減価償却をする場合、1月から6月までの減価償却費は
120万円*0.25*6月/12月=15万円となります。
この15万円は個人事業の必要経費となります。
また売却時の自動車の簿価は、前年末簿価の90万円から15万円を引きますので75万円となります。
減価償却をしない場合は、減価償却費は発生しないので0です。
よって個人事業の必要経費にもなりません。
また売却時の自動車の簿価は前年末の時と変わらず90万円となります。
個人事業などの所得税を計算する場合、後述する事業所得や譲渡所得といった所得区分の違いにより、どちらを選択したほうが有利になるかはケースバイケースですが、今回のケースは売却時の簿価を売却価格にするので、売却時まで減価償却するほうを選択します。
《参考》
法人の場合は、期の途中で資産を売却したとき、減価償却はできません。
減価償却の対象となる資産は期末時に保有している資産のみと規定されているからです。
ただし法人税の場合、所得税と違い所得区分の違いはないので、減価償却をしなくても売却損益で精算されますので、法人の所得への影響は同じことになります。
売却損益は譲渡所得
所得税の取り扱いですが、仕事で使っていた自動車を売った場合、その売却で出た損益は事業所得ではなく譲渡所得となります。
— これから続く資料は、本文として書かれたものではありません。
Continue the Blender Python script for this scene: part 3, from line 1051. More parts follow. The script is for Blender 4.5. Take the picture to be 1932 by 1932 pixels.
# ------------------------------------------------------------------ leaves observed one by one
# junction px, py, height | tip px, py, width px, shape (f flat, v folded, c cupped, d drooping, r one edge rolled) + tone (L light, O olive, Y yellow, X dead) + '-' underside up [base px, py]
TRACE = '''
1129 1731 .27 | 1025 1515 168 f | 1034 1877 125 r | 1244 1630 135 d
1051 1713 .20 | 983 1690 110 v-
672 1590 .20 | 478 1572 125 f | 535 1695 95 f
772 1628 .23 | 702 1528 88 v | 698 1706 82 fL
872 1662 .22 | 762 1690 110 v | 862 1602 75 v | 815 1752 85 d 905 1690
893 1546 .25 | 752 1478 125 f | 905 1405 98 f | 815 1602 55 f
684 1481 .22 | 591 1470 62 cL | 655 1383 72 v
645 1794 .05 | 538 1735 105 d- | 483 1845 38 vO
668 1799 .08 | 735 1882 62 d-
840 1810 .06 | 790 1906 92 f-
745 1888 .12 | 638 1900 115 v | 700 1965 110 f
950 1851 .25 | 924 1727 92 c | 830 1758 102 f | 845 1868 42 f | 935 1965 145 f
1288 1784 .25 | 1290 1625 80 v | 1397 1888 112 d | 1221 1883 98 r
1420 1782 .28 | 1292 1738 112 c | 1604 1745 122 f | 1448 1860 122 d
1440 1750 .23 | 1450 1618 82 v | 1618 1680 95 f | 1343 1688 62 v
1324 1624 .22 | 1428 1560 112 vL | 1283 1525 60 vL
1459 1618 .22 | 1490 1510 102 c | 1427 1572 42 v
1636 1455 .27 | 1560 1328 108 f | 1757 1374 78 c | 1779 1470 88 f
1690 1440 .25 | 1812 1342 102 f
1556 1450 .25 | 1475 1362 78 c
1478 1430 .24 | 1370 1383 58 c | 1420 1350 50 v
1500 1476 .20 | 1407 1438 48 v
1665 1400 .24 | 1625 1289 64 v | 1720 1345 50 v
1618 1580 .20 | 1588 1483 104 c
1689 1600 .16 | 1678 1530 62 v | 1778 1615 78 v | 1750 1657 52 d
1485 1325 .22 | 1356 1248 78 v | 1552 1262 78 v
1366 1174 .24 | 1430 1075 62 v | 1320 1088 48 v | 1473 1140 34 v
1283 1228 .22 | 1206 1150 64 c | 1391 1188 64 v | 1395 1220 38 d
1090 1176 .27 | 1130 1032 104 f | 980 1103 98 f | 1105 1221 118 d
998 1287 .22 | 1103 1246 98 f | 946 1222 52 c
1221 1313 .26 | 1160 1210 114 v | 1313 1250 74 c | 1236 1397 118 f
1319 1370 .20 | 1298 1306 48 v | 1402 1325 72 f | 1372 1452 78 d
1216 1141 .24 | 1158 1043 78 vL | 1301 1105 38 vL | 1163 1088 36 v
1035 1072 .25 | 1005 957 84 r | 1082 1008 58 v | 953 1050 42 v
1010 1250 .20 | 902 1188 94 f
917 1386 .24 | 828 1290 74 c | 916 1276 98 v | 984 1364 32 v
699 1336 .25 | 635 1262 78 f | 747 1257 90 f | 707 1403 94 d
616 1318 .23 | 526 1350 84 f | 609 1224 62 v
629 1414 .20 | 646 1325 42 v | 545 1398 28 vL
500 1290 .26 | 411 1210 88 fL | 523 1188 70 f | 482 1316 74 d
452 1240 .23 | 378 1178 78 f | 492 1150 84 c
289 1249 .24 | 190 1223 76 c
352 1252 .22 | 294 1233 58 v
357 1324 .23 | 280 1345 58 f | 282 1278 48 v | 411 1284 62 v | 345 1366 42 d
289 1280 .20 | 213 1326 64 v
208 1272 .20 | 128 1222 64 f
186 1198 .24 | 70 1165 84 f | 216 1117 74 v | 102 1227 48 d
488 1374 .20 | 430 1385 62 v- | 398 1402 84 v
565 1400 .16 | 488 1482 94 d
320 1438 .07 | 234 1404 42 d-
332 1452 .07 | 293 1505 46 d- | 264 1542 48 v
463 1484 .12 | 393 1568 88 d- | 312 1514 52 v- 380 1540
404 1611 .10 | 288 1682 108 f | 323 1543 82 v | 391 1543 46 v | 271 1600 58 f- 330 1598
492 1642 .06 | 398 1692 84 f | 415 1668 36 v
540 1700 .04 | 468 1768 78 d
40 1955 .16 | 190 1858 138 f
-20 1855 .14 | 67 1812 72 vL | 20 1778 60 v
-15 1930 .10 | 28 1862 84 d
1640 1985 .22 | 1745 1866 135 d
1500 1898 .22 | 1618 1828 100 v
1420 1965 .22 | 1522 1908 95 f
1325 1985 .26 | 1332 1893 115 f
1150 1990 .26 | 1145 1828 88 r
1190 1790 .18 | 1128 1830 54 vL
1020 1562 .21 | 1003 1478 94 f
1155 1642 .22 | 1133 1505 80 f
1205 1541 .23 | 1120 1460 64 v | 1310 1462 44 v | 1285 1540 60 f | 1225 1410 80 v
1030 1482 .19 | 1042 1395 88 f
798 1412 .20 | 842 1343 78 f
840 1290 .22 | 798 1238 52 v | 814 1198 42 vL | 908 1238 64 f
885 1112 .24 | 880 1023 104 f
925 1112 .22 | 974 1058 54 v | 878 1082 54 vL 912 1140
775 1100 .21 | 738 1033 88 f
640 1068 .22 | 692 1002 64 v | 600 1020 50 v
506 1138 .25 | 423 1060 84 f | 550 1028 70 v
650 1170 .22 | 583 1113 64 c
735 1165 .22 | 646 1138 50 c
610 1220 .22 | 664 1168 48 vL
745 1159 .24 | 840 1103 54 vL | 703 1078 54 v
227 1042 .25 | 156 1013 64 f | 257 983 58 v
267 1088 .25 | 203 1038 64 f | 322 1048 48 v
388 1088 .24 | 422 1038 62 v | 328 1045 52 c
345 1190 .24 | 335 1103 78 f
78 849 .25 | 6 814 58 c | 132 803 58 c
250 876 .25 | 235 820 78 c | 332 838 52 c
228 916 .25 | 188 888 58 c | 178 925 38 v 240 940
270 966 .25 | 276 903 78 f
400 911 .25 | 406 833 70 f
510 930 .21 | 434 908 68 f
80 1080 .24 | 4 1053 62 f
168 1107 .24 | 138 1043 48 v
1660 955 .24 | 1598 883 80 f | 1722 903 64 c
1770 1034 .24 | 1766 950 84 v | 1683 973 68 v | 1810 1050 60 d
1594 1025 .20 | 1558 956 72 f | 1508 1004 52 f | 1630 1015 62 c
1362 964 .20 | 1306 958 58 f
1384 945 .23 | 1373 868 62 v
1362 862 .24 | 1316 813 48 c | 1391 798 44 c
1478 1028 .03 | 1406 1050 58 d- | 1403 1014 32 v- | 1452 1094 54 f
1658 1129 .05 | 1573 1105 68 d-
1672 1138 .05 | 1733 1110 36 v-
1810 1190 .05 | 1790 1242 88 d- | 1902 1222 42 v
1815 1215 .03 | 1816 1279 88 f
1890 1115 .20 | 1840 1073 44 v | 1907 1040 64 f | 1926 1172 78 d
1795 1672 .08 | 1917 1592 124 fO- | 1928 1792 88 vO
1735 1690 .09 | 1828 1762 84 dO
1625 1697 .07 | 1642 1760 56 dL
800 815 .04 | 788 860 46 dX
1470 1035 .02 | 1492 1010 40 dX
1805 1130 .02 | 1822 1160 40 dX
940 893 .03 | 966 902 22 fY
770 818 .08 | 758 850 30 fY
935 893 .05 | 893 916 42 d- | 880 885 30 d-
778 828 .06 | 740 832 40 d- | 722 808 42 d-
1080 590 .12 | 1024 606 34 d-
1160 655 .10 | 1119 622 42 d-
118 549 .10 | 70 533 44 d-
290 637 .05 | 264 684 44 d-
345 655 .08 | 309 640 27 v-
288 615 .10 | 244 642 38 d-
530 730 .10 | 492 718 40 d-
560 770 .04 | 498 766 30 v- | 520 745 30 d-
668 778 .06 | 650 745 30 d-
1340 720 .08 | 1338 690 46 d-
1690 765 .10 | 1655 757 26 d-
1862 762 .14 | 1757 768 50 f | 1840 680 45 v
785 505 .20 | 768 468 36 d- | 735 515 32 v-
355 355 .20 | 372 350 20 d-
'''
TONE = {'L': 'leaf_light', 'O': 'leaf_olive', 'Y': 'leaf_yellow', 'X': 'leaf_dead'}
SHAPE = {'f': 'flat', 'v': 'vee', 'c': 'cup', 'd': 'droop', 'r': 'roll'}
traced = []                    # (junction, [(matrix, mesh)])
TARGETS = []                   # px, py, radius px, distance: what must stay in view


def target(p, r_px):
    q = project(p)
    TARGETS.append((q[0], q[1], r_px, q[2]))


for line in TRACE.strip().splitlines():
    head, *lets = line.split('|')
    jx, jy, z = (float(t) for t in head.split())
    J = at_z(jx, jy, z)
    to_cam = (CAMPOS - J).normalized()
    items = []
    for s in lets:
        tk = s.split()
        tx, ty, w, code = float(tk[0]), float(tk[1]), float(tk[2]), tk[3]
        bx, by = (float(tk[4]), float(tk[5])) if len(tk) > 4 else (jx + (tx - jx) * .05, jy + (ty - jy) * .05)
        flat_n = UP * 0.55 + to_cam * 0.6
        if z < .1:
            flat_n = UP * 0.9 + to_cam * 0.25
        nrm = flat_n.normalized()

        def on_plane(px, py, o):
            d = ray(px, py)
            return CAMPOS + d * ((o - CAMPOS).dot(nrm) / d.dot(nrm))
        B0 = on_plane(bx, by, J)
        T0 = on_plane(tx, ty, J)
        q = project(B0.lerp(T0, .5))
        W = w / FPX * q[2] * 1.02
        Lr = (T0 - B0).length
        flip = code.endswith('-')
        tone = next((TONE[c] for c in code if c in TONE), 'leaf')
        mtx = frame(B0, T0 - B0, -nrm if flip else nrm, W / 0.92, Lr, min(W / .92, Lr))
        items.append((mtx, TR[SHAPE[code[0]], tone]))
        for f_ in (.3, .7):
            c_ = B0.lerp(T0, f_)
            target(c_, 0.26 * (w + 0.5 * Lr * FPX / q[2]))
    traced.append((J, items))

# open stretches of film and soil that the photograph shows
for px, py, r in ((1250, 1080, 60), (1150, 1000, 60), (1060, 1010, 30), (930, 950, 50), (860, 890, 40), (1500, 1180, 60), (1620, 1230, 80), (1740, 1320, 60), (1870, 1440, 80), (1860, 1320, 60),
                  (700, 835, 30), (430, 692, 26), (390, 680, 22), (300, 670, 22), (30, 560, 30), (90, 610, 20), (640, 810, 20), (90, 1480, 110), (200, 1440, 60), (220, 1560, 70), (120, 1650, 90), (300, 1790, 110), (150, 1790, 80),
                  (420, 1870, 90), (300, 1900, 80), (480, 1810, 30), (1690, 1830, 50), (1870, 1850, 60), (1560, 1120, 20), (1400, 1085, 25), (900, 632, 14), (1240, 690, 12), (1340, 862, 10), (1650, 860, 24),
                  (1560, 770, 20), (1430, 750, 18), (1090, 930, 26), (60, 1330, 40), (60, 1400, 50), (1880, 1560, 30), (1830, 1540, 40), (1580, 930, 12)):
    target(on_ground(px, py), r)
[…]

たとえば、売却のときの簿価が75万円の自動車を100万円で売った場合、差額の利益25万円は譲渡所得として計算します。
事業所得には影響させません。
この場合における個人事業の仕訳は次のとおりとなります。
現預金100万円 / 自動車 75万円
事業主借 25万円
このように差額の25万円は損益には影響しないように事業主勘定で処理します。
今回のような法人成りのケースは、売却価格を売却時の簿価ですることが多いです。
つまり売却価格と簿価が同額となりますので、売却損益が出ることはありません。
売却価格 75万円ー自動車75万円=0円
となり、譲渡所得も出ません。
消費税について
もし自動車を売ったときに、消費税の課税事業者であった場合、自動車の売却価格が消費税の課税対象となります。
つまりその分の納める消費税が発生します。
今回のケースの場合、売却価格の75万が消費税の課税対象となります。
対象となるのは損益ではありません。売却価格です。
もちろん消費税の免税事業者である場合は、そもそも消費税の課税対象とはなりません。
結果
今回の法人成りのケースは次のような結果になります。
1.所得税
①事業所得
減価償却費の15万円を必要経費に計上
②譲渡所得
売却価格75万円ー売却時の簿価75万円=0円
2.消費税
売却価格75万円*8%=6万円
の消費税が発生
まとめ
今日は新しく法人を作って、個人事業で使っていた自動車をその法人に売った場合の取り扱いについてみてきました。
実務上は、法人成りのケースの場合、売却時の簿価で引き継ぐことが多いので、自動車の売却にかかる所得税は発生しないことが多いです。
ただし消費税は課税事業者であればかかってきます。
この消費税の取り扱いは忘れることが多いので注意しましょう。